The most damaging of all was the NLA’s growing inability to meet its financial obligations during this period. There were repeated delays in the payment of lottery winnings to stickers as well as commissions to LMCs.

These delays not only harmed public confidence but also disrupted the income of thousands of people who relied on timely payments from the NLA.

By the time Osei-Ameyaw left office in 2021, the NLA—once a thriving and reputable state-owned enterprise known for its contributions to the national coffers—was grappling with serious financial, operational, and reputational challenges.

All that happened under Osei Ameyaw was deliberate and was purposely meant to collapse the state-owned enterprise to pave the way for its capture by a private enterprise.

Reforms

In 2006, a major reform was undertaken to modernise and restructure lottery operations in Ghana. Parliament passed the National Lottery Authority Act, 2006 (Act 722), which replaced the DNL with the National Lottery Authority (NLA).

Under Section 2 of the reformed Act, National Lotto Act, 2006 (Act 722), “the core objective of the NLA is to raise revenue for national development through the regulation, supervision, and conduct of lottery and related games responsibly and transparently.” Sadly, the NLA has abandoned this legal and moral obligation.

The reform granted the NLA greater autonomy and a more commercially oriented mandate. The NLA was tasked not only with conducting national lotteries but also with regulating and supervising all lottery operations in the country.

Under the new reform, the NLA was established as a corporate entity with a Board of Directors and a Director-General, enjoying operational independence while remaining under the policy oversight of the Ministry of Finance.

Under Act 722, the NLA is mandated to work with licensed entities known as Lotto Marketing Companies (LMCs) for the resale of its products. The Act requires that LMCs pre-finance the purchase of lottery products from the NLA before reselling them.

Following this reform, the NLA recognised the need to leverage technology to enhance and automate its operations. To achieve this, it began seeking Technical Service Providers (TSPs) capable of deploying innovative digital solutions.

In 2008, the NLA engaged SIMNET Ghana Limited—its first Technical Service Provider. SIMNET, a company majority-owned by the Social Security and National Insurance Trust (SSNIT), was brought on board as part of a broader modernisation initiative. This partnership marked a significant shift from analogue lottery draws and sales processes to a centralised, digitised platform designed to streamline and improve operational efficiency.

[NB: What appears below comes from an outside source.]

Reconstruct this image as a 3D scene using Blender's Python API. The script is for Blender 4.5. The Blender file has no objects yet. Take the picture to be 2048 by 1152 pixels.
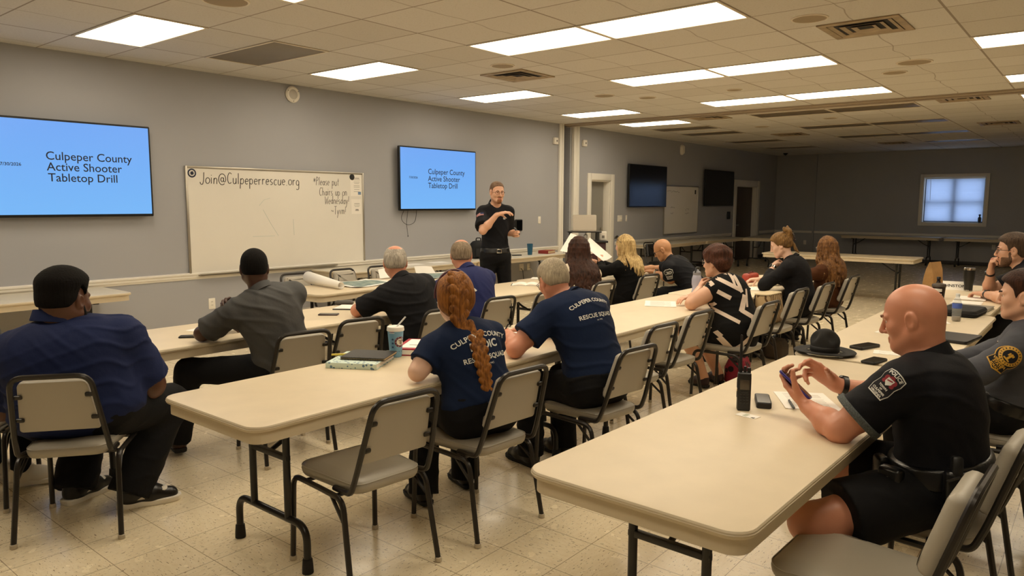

In 2015, NLA added Lots Limited as a second Technical Service Provider to further enhance its digital operations.

With both SIMNET and LOTS actively supporting its modernisation agenda, the NLA significantly strengthened its technical capacity to drive and expand its lottery operations.

The NLA, which is under siege by what Nana Kusi-Poku called a criminal syndicate that was formed in the erstwhile Akufo-Addo-Bawumia-led government, with the sole aim of totally taking over the state-owned company through illegal means.

Instructively, NLA dates back to 1958, during the presidency of Dr. Kwame Nkrumah, Ghana’s first President. That year, the government established the Department of National Lotteries (DNL) under the Lotteries Act, 1958 (Act 37), with the primary objective of generating revenue for the state through a legal and regulated lottery system.

Operating under the Ministry of Finance, the DNL directed profits from lottery operations toward public sector development projects, including initiatives in education and healthcare.